* Written request *
Scan the data below and pick out the lines containing the word "picture".

* Provided data *
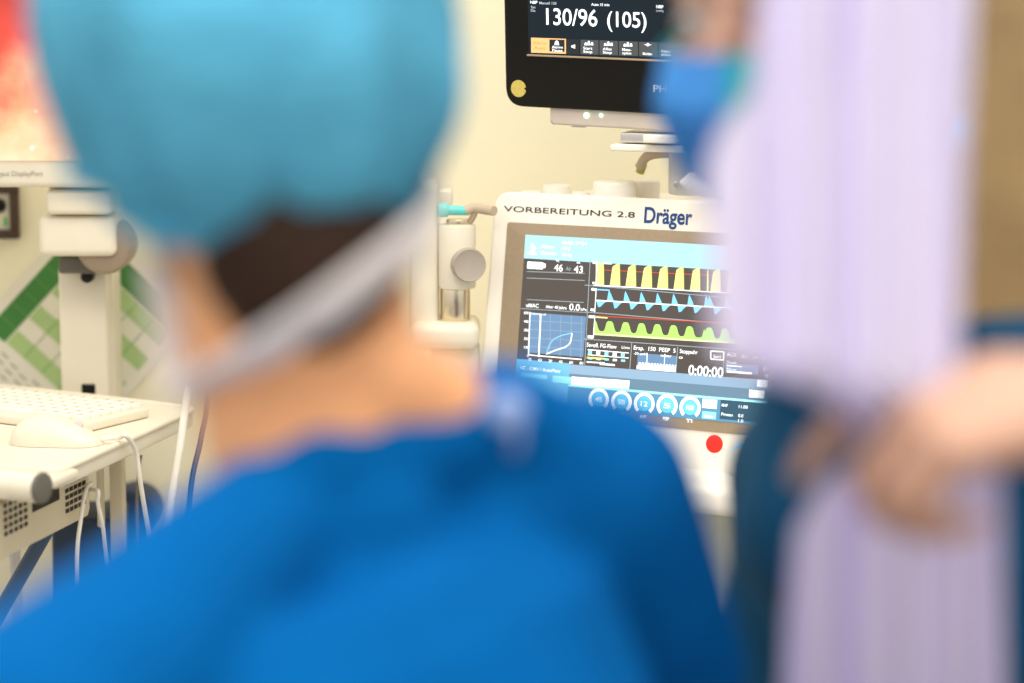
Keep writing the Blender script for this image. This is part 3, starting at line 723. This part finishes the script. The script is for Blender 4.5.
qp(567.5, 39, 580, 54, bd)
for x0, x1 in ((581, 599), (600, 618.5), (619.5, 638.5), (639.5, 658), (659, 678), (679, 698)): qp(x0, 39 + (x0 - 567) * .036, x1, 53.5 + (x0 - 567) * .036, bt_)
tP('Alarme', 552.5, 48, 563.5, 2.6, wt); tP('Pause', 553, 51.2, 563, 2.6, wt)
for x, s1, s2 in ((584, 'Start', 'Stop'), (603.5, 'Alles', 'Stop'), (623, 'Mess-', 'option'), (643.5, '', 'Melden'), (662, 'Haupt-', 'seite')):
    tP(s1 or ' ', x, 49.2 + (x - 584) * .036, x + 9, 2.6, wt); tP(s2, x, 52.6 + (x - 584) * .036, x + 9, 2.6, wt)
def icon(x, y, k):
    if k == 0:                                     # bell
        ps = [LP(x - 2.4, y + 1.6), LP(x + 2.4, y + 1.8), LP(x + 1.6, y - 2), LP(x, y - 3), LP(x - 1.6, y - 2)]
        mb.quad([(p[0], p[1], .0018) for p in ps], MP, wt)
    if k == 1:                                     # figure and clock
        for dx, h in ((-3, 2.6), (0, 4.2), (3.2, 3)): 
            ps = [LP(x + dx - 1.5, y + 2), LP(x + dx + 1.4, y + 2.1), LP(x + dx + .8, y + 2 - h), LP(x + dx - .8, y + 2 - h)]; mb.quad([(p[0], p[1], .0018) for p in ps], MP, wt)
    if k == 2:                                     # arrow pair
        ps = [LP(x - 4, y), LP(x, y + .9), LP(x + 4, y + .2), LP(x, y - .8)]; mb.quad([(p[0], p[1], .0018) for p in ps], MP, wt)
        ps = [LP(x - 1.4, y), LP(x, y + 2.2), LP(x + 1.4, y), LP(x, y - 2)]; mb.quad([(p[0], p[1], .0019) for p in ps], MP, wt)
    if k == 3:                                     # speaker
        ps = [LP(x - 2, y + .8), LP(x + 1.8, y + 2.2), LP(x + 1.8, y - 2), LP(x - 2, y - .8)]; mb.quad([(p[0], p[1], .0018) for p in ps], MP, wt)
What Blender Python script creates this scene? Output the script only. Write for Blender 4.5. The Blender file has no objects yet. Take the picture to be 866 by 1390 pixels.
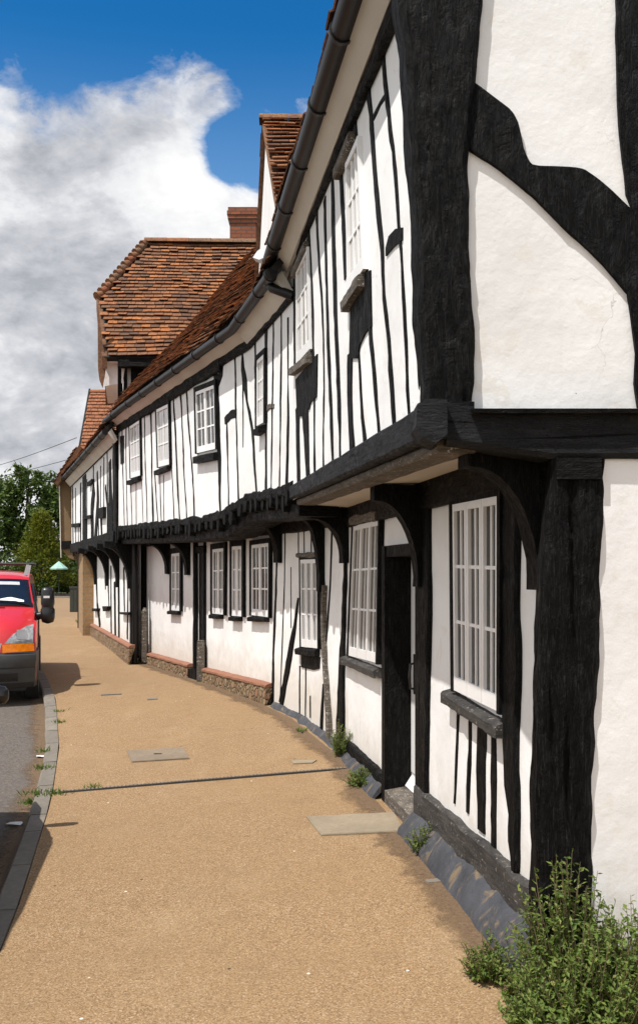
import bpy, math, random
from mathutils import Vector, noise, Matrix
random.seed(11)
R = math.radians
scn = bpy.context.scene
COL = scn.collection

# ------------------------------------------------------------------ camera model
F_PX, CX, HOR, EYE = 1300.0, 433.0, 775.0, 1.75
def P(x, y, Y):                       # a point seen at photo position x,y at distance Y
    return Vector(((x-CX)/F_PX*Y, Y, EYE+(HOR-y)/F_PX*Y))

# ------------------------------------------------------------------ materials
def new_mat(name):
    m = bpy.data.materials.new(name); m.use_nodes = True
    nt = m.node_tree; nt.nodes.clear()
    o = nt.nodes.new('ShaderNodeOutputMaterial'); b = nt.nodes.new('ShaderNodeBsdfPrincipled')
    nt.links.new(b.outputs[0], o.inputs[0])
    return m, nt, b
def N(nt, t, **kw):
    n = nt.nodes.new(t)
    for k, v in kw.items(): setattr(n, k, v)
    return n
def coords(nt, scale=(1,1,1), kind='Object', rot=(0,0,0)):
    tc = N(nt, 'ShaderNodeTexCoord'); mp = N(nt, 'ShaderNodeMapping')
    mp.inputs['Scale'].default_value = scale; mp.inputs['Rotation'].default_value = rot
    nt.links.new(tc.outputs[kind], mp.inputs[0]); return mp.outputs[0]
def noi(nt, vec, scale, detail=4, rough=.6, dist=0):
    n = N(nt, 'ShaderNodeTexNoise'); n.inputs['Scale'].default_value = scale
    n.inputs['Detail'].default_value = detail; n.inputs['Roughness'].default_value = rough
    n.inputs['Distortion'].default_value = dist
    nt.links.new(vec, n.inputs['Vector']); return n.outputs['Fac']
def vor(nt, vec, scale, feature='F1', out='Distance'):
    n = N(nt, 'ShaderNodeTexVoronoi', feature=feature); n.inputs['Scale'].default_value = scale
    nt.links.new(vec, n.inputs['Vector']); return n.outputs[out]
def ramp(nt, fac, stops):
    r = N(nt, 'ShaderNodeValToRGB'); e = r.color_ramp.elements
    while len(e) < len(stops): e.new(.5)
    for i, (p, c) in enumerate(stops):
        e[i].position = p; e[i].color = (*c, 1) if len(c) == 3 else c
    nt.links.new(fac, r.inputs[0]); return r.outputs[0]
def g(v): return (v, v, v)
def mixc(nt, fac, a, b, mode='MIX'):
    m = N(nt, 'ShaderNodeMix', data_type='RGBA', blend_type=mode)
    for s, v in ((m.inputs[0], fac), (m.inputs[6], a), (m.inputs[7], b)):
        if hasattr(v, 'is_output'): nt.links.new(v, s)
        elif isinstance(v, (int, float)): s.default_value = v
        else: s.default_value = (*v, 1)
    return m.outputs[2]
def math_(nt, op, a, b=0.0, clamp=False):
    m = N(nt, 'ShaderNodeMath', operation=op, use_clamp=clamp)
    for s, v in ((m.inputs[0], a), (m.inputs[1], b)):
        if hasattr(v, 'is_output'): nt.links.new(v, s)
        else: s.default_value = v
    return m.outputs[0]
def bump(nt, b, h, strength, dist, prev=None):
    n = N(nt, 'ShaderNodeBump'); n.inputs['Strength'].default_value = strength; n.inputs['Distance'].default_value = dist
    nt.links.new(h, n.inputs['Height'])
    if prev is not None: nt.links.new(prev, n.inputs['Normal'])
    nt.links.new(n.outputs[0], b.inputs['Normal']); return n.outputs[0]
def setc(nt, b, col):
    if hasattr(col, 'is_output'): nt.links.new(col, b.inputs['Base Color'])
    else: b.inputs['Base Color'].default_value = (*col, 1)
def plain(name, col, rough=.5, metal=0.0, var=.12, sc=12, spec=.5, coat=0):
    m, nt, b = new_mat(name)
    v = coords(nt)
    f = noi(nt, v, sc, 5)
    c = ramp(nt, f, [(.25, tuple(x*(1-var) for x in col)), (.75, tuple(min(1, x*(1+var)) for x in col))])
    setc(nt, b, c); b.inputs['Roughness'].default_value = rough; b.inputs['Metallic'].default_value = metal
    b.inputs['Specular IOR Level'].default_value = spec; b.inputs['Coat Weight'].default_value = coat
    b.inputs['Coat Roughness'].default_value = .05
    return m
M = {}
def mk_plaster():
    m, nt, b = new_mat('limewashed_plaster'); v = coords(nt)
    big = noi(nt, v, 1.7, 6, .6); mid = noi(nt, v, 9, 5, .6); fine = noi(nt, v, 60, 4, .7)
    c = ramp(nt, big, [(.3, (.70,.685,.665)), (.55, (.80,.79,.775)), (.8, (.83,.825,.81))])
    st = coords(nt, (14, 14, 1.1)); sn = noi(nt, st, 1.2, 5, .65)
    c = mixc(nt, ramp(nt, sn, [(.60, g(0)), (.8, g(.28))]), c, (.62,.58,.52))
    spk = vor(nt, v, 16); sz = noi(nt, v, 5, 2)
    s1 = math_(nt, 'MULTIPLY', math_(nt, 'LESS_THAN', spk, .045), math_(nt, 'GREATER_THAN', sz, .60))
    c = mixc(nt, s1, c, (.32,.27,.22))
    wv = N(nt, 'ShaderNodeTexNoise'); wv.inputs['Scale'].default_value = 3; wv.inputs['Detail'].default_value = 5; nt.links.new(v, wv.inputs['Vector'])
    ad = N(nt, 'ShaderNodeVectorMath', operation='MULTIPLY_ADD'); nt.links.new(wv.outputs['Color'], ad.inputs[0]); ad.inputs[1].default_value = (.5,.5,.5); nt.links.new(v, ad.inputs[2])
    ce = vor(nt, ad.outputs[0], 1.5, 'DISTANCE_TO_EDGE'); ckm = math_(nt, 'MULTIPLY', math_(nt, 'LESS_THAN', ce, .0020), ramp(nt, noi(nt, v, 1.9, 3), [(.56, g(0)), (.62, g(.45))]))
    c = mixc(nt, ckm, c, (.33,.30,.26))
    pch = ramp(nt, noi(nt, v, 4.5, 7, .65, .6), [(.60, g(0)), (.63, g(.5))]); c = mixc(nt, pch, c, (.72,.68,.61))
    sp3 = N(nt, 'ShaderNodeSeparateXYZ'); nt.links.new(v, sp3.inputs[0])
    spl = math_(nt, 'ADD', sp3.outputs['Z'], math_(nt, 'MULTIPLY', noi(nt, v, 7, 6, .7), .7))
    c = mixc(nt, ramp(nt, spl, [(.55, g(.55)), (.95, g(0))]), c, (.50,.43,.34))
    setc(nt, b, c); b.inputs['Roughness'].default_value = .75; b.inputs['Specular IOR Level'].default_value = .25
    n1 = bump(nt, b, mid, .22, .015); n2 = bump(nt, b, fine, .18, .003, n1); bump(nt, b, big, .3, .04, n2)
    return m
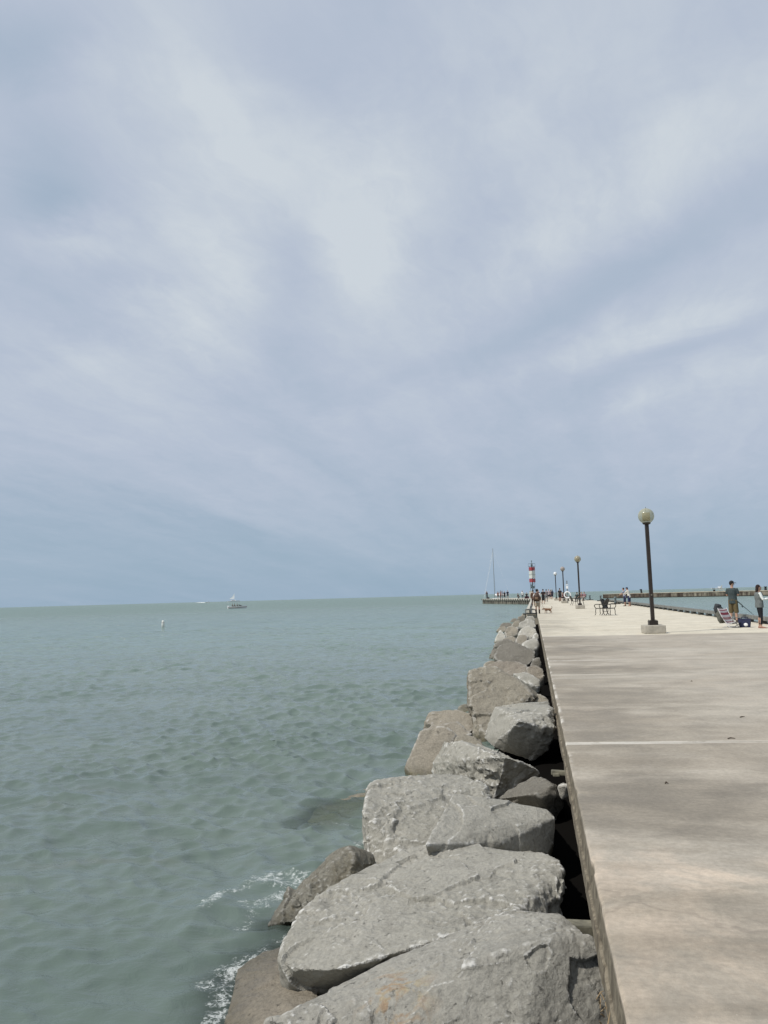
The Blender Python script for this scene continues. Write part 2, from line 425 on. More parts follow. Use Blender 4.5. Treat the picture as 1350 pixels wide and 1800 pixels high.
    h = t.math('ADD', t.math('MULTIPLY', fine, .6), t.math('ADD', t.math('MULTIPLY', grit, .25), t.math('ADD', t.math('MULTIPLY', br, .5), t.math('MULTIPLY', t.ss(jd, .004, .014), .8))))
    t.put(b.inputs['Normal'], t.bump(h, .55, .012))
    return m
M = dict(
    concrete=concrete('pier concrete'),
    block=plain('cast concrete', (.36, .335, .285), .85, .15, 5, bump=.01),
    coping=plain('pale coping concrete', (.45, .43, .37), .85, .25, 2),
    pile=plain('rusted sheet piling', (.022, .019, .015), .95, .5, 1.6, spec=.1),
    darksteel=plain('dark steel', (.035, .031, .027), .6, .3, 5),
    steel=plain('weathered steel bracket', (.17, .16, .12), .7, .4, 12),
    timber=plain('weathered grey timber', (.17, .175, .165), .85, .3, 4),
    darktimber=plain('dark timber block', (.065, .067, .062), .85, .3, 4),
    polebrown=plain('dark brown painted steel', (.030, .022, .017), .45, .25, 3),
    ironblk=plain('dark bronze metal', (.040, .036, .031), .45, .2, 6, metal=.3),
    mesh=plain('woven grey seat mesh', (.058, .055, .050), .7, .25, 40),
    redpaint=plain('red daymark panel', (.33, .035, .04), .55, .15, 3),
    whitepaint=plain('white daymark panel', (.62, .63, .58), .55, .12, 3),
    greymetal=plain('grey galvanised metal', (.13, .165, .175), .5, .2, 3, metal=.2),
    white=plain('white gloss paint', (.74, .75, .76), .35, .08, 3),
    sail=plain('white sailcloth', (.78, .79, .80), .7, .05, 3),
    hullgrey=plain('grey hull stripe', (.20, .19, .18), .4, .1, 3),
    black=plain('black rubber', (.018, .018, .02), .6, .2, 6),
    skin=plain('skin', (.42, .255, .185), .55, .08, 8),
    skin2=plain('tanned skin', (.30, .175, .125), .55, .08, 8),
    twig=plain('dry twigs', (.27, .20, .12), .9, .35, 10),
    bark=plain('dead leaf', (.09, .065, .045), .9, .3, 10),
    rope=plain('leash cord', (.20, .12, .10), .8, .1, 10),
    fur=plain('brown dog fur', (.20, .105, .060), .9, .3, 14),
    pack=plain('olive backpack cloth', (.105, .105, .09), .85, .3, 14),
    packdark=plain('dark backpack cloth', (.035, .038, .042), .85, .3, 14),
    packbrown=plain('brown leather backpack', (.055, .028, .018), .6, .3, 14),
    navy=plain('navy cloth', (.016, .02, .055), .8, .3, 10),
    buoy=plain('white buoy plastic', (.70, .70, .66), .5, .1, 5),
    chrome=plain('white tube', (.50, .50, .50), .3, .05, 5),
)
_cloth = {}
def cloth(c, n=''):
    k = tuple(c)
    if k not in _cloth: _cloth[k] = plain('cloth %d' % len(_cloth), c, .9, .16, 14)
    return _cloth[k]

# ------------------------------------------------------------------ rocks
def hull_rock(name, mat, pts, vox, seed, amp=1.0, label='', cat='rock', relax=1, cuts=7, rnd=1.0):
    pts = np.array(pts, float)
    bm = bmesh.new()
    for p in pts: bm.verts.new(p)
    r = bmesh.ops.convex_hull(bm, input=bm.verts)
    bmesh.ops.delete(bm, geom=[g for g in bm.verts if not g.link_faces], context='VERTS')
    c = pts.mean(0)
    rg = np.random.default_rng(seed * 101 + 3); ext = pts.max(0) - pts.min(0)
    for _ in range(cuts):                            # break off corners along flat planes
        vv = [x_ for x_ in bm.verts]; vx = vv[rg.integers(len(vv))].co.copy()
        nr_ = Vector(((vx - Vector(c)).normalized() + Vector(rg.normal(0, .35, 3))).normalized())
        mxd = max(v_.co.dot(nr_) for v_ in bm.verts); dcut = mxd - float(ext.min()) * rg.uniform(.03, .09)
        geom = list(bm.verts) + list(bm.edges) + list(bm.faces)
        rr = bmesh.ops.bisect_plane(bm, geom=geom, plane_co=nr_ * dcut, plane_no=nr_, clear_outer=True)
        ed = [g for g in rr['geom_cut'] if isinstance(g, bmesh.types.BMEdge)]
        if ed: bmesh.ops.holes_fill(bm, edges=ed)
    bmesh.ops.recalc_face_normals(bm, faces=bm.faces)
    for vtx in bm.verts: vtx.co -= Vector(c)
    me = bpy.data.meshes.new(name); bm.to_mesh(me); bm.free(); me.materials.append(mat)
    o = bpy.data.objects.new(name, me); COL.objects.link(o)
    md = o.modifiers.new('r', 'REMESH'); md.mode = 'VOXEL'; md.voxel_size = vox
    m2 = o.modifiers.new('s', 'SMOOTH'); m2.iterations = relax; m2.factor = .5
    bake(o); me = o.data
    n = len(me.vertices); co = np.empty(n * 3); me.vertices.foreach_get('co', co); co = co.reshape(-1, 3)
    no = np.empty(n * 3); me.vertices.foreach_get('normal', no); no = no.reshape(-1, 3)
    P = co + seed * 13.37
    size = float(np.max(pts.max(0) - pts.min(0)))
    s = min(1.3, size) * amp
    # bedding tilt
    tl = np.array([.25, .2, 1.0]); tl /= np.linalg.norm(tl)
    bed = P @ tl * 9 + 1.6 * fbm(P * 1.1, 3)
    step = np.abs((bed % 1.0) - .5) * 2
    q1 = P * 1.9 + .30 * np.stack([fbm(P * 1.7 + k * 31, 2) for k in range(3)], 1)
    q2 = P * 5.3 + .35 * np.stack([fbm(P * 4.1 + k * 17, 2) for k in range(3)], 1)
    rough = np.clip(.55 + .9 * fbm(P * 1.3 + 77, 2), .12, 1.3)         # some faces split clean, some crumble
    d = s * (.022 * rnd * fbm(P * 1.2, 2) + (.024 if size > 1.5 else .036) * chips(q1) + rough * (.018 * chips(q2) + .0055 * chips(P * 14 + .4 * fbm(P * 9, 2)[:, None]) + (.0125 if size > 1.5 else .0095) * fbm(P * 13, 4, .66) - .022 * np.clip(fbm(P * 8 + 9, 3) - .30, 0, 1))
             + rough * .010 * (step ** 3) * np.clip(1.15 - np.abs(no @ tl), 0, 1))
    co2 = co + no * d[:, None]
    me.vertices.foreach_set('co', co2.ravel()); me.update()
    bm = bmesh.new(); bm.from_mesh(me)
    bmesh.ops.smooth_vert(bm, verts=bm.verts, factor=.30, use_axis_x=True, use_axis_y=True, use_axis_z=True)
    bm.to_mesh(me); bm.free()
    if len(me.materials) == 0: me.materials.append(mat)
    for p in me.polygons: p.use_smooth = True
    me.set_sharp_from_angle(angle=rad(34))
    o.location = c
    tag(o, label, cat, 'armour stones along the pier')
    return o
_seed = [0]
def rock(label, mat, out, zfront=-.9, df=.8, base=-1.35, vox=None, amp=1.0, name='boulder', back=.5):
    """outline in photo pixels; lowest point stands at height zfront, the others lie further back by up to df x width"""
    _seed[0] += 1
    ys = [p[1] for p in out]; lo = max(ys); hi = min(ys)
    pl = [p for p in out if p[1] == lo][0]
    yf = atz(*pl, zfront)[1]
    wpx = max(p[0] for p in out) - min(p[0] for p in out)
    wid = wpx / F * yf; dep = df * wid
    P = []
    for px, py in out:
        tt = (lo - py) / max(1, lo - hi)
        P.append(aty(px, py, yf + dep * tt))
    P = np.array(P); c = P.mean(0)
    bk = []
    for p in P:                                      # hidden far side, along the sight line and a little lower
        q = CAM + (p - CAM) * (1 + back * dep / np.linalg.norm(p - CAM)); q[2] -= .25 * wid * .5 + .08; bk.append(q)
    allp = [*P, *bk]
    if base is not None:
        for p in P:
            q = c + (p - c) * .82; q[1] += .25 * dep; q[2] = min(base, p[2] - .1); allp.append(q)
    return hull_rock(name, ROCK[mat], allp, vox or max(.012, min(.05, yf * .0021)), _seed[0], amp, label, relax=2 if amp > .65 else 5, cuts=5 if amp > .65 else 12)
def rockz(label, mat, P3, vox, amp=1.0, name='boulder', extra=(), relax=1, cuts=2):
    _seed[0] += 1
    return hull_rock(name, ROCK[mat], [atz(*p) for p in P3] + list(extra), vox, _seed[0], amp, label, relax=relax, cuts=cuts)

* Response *
What Blender Python script creates this scene? Output the script only. Write for Blender 4.5. The Blender file has no objects yet. Take the picture to be 866 by 1390 pixels.
The Blender Python script for this scene continues. Write part 2, from line 425 on. More parts follow. Use Blender 4.5. Treat the picture as 1350 pixels wide and 1800 pixels high.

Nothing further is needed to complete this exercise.